1. An Ink jet printing machine including, on the same frame, a loading means, a pretreatment station, a printing station and a unloading means, the said pretreatment station including a pretreatment device and the said printing station including a printing device of the ink jet type, wherein:

the loading means is capable of placing an object in a first standby position on a first support provided on the machine;

the pretreatment station includes a first object holder that is capable of: gripping an object in the first standby position on the first support; bringing the said object into a pretreatment position; moving the said object during a pretreatment process of the said object performed by the said pretreatment device; and, upon conclusion of the pretreatment process, bringing the said object into a second standby position on a second support provided on the machine;

the printing station includes a second object holder capable of: gripping an object in the second standby position on the second support; bringing the said object into a printing position; moving the said object during a printing process performed on the said object by the said printing device; and, upon conclusion of the printing process, transferring the said object to the said unloading means.

2. The printing machine according to claim 1, wherein the pretreatment station and the printing stations operate in a concurrent operation time mode.

3. The printing machine according to claim 1, wherein the first and second supports having identical Z axis coordinates and the pretreatment position and the printing position having identical Z axis coordinates, the first and second object holders are moved along the Z axis by a common Z axis movement means.

4. The printing machine according to claim 3, wherein the Z axis movement means comprises a beam, extending parallel to an X axis of the frame and mounted to be movable in translation along the Z axis relative to the frame, and a single actuator capable of moving the beam along the Z axis.

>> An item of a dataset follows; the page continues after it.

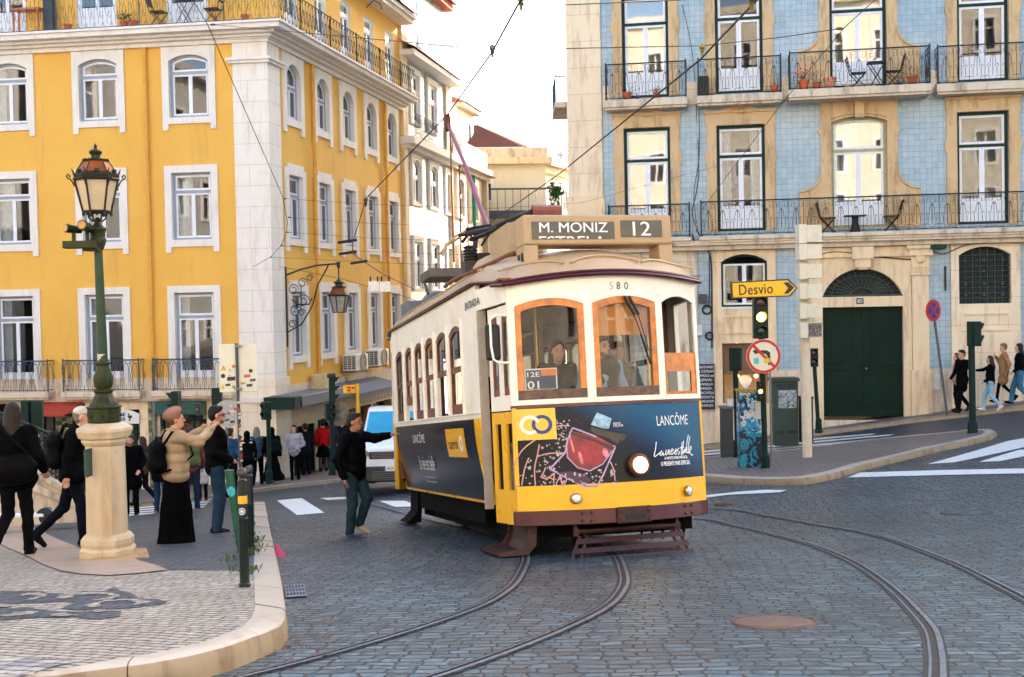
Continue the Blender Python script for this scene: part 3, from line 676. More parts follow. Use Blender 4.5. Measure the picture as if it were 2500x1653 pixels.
def corner_block(mb, al, ar, d, z0, z1):      # mitred slab wrapping the corner: al along left wall, ar along right wall
 P = PC; cn = (YL.n+YR.n); s_ = 1/(1+YL.n.dot(YR.n))
 O = [YL.fr(-al, d, 0), P+cn*s_*d, YR.fr(ar, d, 0), YR.fr(ar, -.3, 0), P-cn*.3, YL.fr(-al, -.3, 0)]
 b = [mb.pt((p.x, p.y, z0)) for p in O]; t = [mb.pt((p.x, p.y, z1)) for p in O]; n = len(O)
 mb.face(b[::-1]); mb.face(t)
 for i in range(n): mb.face((b[i], b[(i+1) % n], t[(i+1) % n], t[i]))
m = MB()
corner_block(m, pl+.1, pr+.1, .17, zc1-.04, zc1+.04); corner_block(m, pl+.16, pr+.16, .24, zc1+.04, zc1+.12)
corner_block(m, pl+.12, pr+.12, .2, zc2-.02, zc2+.1); corner_block(m, pl+.2, pr+.2, .32, zc2+.1, zc2+.2)
m.build('pilaster_cap', M_LIME, yb)
m = MB(); L_ = -aL
for d, a_, b_ in ((.14, 0, .22), (.3, .22, .36), (.46, .36, .5), (.72, .5, .74), (.8, .74, .86)):
 corner_block(m, L_, aCR, d, z_cor+.001+a_*(zfloor4-z_cor)/.86, z_cor+b_*(zfloor4-z_cor)/.86)
cor = m.build('cornice', M_LIME, yb)
m = YL.mb(); zr0 = zfloor4+.02; rail_panel(m, aL+2, .62, .66, zr0, zr0+1.02, .27, PAT_TOP, .007);
for k in range(12): m.tube([(-1.0-2.6*k, .66, zr0), (-1.0-2.6*k, .66, zr0+1.3)], .02, 5)
m.build('railing', M_IRONB, yb)
m = YR.mb(); rail_panel(m, -.55, aCR-.1, .66, zr0, zr0+1.02, .27, PAT_TOP, .008)
for k in range(5): m.tube([(1.2+2.55*k, .66, zr0), (1.2+2.55*k, .66, zr0+1.06)], .022, 5)
for k in range(4): m.tube([(q[0], q[1], zfloor4+2.7+q[2]) for q in [(1.6+2.6*k, .0, 0), (1.6+2.6*k, .3, .25), (1.6+2.6*k, .55, .12), (1.6+2.6*k, .6, -.1)]], .02, 5)
m.build('railing', M_IRON, yb)
for i, c in enumerate(cols):
 r1, r2, r3 = zr[1], zr[2], zr[3]; cu = [None, [(0, .42)], [(0, .3), (.8, .95)], [(.02, .2)]][i % 4]
 window(YL, yb, c-hw, c+hw, r1['zb'], r1['zs'], r1['zt'], stone_surround(c-ow, c+ow, c-hw, c+hw, z_cor-.005, r1['zs'], r1['zt'], r1['zb'], (r1['zb']-r1['legb'])*.5, (r1['zb']-r1['legb'])*.5, .06), trans=YL.z(468, 176), curtain=cu)
 window(YL, yb, c-hw, c+hw, r2['zb'], r2['zt'], r2['zt'], stone_surround(c-ow, c+ow, c-hw, c+hw, r2['top'], r2['zt'], r2['zt'], r2['zb'], (r2['zb']-r2['legb'])*.55, (r2['zb']-r2['legb'])*.45, .06), trans=YL.z(475, 467), curtain=[(.0, .35)] if i % 2 else [(.02, .45)])
 window(YL, yb, c-hw, c+hw, r3['zb'], r3['zt'], r3['zt'], stone_surround(c-ow, c+ow, c-hw, c+hw, r3['top'], r3['zt'], r3['zt'], r3['zb'], 0, 0, .06), trans=YL.z(483, 773), panel=.5, curtain=[(.05, .28)])
 window(YL, yb, c-.62, c+.62, zfloor4, zfloor4+2.45, zfloor4+2.45, None, fc=M_WFRAME, trans=zfloor4+2.0, panel=.7, rec=.12)
bw = abs(YL.a(352, 900)-YL.a(169, 900))/2
for c in cols: balcony(YL, yb, c-bw, c+bw, YL.z(260, 956, .5), YL.z(260, 880, .5)-YL.z(260, 956, .5), .42, PAT_ROW3, .26, YL.z(260, 956, .5)-YL.z(260, 970, .5), M_IRONB)
m = YL.mb(); m.box(aL, -pl, -.1, .045, z_slab0-.1, z_band); m.box(aL, -pl, -.1, .16, z_slab1-.04, z_slab0-.1)
m.build('stone_band', M_DIRTY, yb)
for i, c in enumerate(cR):
 for r_, tr_, arch_, nm in ((R1, .62, 1, 0), (R2, .5, 0, 1), (R3, .55, 0, 2)):
  zt_, zb_ = r_['zt'], r_['zb']; zs_ = r_.get('zs', zt_); lg = zb_-r_['leg']
  window(YR, yb, c-hwR, c+hwR, zb_, zs_, zt_, stone_surround(c-owR, c+owR, c-hwR, c+hwR, (z_cor-.01) if arch_ else r_['top'], zs_, zt_, zb_, lg*.5, lg*.5, .06, crown=None if arch_ else .14), trans=zt_-(.72 if arch_ else .62), curtain=[(0, .98)] if nm == 2 or i % 2 else [(.1, .5)])
 window(YR, yb, c-.5, c+.5, zfloor4, zfloor4+2.35, zfloor4+2.35, None, fc=M_WFRAME, trans=zfloor4+1.9, panel=.7, rec=.12)
m = YR.mb(); m.box(pr, aCR, -.1, .1, zbR-.45, zbR); m.build('stone_band', M_DIRTY, yb)
def pipe(W, a, z0, z1, par, mat, r=.055, d=.1):
 m = W.mb(); m.tube([(a, d, z0), (a, d, z1)], r, 8)
 z = z0+.7
 while z < z1: m.tube([(a, d, z-.05), (a, d, z+.05)], r*1.3, 8); z += 2.1
 return m.build('drainpipe', mat, par, smooth=True)
aP = YL.a(366, 500); pipe(YL, aP, z_band-.2, z_cor, yb, M_YELD); pipe(YL, aP, zbase+1, z_band-.25, yb, M_STEEL)
for u in (764, 939): pipe(YR, YR.a(u, 500), zbR, z_cor, yb, M_YELD)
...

5. The printing machine according to claim 4, wherein the first and second object holders are mounted to be movable in translation on the said beam, each object holder being associated with a movement means capable of moving the corresponding object holder in translation along the longitudinal axis of the beam.

6. The printing machine according to claim 1, wherein the pretreatment device is selected from among: a device for plasma pretreatment, a device for flame pretreatment, a device for corona pretreatment and a device for chemical pretreatment.

7. The printing machine according claim 1, wherein the printing station includes, downstream from the printing device, a drying device.

8. The printing machine according claim 1, wherein the second object holder is provided with an auxiliary drying device.

9. The printing machine according to claim 1, wherein the first and second supports have a shape that is adapted to that of the object, in a manner so as not to be in contact with the portion of the surface of the object to be printed.

10. The printing machine according to claim 1, wherein the printing device comprises at least one printing unit, and the second object holder includes a pivoting means capable of moving the object relative to an active printing unit of the printing device, by rotation about a holding axis along with the object is held by the object holder.

11. The printing machine according to claim 1, wherein the printing device is mounted to be movable in translation relative to the frame in a manner such that an active printing unit of the printing device is able to propel the ink droplets on a segment of the surface of the object held by the second object holder, said segment extending parallel to the direction of translation of the printing device.

12. The printing machine according to claim 1, wherein the printing device comprises a plurality of printing units arranged successively along an X axis of the frame, a printing position being associated with each printing unit of the printing device, the machine including a movement means for moving the second object holder along the X axis in order to move the object sequentially from one printing position to a subsequent printing position.